Home > Publishers
 
Institutions and copyright PDF Print
Publishers

Recently, research institutions have been taking more of an interest in rights over scholarly works than in the past. Partly, this has been driven by an agenda from governments that encourages institutions to pay greater attention to intellectual property and ownership of outputs. Open Access has, however, also influenced this area.

Institutional managers developing Open Access policies need to find ways of dealing with the copyright issue, primarily because when copyright has been assigned in full to publishers the fate of the work is thereafter outside the control of both the creator and the creator's institution. Where publishers do not permit self-archiving, the work must remain accessible only through a toll and this conflicts with the core academic value of the sharing of knowledge.

As well as authors deciding to retain copyright in their own work, institutions are also beginning to assert some rights, or at least to require their researchers to assign to the institution the right to make a work public on an Open Access basis. If this agreement between institution and researcher pre-dates the creation and publication of the work, the publisher does not have the means to prevent Open Access by self-archiving.

One example of such an agreement is the recent Open Access policy from MIT. Within the wording of the policy is this clause:

"Each Faculty member grants to the Massachusetts Institute of Technology nonexclusive permission to make available his or her scholarly articles and to exercise the copyright in those articles for the purpose of open dissemination. In legal terms, each Faculty member grants to MIT a nonexclusive, irrevocable, paid-up, worldwide license to exercise any and all rights under copyright relating to each of his or her scholarly articles, in any medium, provided that the articles are not sold for a profit, and to authorize others to do the same. The policy will apply to all scholarly articles written while the person is a member of the Faculty except for any articles completed before the adoption of this policy and any articles for which the Faculty member entered into an incompatible licensing or assignment agreement before the adoption of this policy."

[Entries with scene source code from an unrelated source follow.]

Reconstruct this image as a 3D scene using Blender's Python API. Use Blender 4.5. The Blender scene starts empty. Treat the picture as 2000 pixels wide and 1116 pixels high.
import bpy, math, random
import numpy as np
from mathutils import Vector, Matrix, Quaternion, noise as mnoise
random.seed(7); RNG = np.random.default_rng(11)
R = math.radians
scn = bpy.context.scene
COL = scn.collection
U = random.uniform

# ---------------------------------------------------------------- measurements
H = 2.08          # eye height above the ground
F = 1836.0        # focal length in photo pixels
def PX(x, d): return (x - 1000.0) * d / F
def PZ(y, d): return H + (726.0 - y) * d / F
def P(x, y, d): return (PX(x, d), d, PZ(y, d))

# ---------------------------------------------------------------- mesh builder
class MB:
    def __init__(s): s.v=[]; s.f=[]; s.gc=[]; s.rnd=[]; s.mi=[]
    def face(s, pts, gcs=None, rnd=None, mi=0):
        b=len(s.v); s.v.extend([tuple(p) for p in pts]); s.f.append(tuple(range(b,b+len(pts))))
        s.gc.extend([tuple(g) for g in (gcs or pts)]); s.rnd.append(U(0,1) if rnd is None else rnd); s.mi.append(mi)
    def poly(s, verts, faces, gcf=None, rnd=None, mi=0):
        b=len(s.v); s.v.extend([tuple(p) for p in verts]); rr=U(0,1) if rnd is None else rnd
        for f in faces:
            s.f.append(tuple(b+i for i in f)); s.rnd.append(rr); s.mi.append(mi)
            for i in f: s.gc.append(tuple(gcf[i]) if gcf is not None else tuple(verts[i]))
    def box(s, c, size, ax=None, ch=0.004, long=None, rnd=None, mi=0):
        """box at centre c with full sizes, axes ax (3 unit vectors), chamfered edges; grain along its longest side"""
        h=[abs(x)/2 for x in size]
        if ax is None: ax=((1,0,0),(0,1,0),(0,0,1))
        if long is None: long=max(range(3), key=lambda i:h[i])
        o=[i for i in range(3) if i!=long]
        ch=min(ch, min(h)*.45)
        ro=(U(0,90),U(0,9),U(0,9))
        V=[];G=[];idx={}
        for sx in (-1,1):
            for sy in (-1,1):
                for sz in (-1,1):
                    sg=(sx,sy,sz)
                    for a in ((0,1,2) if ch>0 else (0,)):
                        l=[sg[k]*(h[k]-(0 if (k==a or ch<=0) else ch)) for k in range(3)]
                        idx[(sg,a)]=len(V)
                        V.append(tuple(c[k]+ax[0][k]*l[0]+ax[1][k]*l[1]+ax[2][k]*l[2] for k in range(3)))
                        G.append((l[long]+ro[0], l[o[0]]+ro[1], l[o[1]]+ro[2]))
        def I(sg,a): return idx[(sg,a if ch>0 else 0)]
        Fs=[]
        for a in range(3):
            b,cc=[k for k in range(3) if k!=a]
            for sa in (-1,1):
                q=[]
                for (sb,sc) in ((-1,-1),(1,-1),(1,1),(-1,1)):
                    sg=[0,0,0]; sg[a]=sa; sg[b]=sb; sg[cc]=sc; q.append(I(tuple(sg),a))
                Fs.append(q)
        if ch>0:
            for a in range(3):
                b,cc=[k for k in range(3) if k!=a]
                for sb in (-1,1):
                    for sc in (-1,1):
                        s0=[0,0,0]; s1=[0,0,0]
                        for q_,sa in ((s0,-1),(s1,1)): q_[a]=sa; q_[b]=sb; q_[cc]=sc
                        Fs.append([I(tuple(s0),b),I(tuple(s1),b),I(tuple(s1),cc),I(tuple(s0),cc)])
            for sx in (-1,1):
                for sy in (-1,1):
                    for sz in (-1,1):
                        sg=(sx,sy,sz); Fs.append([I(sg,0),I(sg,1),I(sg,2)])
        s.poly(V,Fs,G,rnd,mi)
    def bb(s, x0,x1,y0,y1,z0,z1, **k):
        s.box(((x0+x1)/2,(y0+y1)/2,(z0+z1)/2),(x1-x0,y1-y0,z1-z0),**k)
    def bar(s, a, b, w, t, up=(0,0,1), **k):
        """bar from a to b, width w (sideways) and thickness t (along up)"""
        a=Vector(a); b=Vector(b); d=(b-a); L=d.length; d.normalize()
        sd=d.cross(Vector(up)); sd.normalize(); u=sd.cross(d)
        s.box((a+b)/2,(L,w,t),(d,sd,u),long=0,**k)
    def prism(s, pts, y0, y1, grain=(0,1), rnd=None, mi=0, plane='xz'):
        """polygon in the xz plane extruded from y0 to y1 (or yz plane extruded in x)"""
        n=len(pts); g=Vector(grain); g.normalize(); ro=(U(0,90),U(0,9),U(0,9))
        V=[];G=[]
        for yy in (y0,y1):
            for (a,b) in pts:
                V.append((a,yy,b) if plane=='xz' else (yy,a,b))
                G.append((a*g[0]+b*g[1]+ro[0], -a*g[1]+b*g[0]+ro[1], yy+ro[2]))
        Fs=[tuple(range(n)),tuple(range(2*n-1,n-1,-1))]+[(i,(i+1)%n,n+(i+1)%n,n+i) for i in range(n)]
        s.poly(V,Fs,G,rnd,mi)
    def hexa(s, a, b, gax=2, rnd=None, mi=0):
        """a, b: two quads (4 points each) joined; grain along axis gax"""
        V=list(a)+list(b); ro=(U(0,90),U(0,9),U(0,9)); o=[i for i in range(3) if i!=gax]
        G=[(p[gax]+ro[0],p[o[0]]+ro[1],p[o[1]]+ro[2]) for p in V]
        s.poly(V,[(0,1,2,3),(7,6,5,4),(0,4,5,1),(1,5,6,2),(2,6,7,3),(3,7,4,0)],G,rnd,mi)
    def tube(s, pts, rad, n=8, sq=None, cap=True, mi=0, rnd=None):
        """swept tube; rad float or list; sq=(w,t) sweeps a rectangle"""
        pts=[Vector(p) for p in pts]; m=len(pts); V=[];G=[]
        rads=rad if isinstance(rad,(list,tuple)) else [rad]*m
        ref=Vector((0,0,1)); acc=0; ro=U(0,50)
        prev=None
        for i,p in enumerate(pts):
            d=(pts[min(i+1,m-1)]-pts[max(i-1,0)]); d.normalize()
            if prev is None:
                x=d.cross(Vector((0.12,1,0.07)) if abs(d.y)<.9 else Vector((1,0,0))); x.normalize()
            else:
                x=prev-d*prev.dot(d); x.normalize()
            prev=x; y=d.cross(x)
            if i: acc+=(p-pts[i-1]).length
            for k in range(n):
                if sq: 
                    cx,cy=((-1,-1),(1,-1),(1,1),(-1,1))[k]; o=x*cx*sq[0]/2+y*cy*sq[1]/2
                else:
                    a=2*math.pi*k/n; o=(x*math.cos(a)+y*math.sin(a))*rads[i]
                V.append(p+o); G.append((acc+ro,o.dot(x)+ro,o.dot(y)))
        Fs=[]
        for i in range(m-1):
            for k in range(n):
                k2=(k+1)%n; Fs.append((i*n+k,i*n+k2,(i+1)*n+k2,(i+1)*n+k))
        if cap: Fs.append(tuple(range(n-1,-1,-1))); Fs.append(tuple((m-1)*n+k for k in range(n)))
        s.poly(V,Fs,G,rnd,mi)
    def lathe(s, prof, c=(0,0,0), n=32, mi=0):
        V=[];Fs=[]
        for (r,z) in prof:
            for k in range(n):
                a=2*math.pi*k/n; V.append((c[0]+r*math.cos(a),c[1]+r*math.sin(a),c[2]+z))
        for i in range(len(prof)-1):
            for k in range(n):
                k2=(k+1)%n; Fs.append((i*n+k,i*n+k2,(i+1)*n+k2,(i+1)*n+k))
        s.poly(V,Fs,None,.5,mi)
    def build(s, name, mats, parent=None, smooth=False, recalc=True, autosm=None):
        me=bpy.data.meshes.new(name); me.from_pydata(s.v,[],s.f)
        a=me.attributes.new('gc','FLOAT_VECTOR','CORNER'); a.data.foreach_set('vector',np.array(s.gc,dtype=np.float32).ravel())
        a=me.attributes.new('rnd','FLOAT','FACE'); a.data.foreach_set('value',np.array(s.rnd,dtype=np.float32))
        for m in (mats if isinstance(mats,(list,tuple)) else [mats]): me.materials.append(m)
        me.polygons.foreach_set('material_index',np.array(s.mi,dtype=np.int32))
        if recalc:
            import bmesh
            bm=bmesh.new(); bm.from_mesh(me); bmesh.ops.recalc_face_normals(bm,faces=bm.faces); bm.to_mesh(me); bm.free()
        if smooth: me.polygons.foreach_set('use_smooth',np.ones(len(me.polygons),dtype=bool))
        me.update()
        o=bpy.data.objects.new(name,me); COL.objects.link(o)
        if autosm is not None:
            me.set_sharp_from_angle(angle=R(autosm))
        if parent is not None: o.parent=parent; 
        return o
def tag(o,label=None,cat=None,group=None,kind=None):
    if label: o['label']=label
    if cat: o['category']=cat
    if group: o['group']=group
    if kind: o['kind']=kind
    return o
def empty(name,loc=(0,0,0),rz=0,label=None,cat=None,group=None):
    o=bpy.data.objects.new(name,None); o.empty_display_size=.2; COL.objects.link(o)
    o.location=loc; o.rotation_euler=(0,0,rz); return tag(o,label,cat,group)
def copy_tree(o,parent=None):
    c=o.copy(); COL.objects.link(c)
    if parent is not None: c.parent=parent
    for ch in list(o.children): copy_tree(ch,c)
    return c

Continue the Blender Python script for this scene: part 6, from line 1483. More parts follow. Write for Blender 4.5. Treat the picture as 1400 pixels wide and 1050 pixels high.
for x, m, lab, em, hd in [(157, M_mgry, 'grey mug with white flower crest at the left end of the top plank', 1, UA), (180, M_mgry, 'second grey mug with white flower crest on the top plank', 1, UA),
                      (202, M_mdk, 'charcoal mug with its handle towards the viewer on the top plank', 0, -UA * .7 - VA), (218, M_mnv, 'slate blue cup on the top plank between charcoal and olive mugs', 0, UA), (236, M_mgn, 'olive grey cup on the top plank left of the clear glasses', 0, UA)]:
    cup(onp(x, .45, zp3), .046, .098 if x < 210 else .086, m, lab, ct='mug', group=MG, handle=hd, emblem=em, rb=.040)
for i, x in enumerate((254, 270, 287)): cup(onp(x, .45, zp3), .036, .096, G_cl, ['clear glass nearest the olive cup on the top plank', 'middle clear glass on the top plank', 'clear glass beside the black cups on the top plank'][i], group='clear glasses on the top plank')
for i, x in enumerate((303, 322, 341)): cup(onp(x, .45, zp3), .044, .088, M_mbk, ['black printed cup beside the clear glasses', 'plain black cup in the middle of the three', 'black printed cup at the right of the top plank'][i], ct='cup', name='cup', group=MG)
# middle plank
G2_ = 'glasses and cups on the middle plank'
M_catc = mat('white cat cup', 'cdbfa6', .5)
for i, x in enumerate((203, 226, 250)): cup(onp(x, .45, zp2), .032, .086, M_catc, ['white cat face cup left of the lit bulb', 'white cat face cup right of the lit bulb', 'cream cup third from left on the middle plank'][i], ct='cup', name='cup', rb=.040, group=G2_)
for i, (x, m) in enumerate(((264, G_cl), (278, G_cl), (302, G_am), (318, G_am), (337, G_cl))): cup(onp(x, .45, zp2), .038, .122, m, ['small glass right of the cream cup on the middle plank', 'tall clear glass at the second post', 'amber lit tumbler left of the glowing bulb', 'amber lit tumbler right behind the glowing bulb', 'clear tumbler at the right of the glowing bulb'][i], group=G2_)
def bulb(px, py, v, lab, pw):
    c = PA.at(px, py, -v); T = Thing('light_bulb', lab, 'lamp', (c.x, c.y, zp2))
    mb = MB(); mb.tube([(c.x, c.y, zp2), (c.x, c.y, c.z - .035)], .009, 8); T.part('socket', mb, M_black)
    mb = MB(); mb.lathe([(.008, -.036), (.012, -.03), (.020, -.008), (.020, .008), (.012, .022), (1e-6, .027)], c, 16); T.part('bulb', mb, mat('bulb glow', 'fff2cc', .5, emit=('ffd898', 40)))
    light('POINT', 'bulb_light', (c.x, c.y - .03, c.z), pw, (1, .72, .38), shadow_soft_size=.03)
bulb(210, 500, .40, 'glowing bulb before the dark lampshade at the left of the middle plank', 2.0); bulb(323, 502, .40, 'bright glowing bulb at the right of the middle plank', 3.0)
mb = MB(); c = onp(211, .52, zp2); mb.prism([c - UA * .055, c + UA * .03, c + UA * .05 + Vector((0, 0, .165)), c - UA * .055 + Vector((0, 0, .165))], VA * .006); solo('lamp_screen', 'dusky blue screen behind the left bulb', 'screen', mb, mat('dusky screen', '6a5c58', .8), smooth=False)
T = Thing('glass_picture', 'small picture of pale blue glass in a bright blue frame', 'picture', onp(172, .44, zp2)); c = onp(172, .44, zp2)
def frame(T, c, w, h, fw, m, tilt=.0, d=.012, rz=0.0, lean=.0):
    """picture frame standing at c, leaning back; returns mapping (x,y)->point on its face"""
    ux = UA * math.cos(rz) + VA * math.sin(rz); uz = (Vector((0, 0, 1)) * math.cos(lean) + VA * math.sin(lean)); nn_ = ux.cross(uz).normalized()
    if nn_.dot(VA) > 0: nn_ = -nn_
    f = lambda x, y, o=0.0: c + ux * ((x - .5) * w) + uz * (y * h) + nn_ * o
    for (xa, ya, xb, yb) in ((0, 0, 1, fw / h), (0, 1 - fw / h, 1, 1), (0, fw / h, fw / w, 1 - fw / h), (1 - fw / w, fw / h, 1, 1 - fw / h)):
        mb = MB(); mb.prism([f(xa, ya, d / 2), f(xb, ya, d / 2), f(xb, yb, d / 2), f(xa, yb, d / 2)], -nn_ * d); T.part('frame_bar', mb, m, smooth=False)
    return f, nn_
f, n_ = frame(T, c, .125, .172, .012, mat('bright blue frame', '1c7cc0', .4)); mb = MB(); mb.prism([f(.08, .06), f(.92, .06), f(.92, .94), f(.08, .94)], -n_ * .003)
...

There are a number of such policies already extant, particularly in US institutions, and most of the recently-announced institutional policies have been of this type. It is likely that this 'institutional non-exclusive licence' form will become the norm for institutional policies in future. This is important for three stakeholder groups. Institutions planning an Open Access policy may find this a helpful approach since it obviates at a stroke one of the major author concerns about self-archiving ("Does my publisher allow me to do this?"). Faculty members acting together to introduce 'ground roots' Open Access policies, such as those that have emerged in recent months from certain faculties at Harvard, Stanford, Oregon State University, the University of Oregon, and from across the whole institution at MIT, may find this formula the best one for their purposes, too. And publishers will need to monitor such policies because authors from institutions with these policies will be coming to them with manuscripts that have prior assignment of self-archiving rights.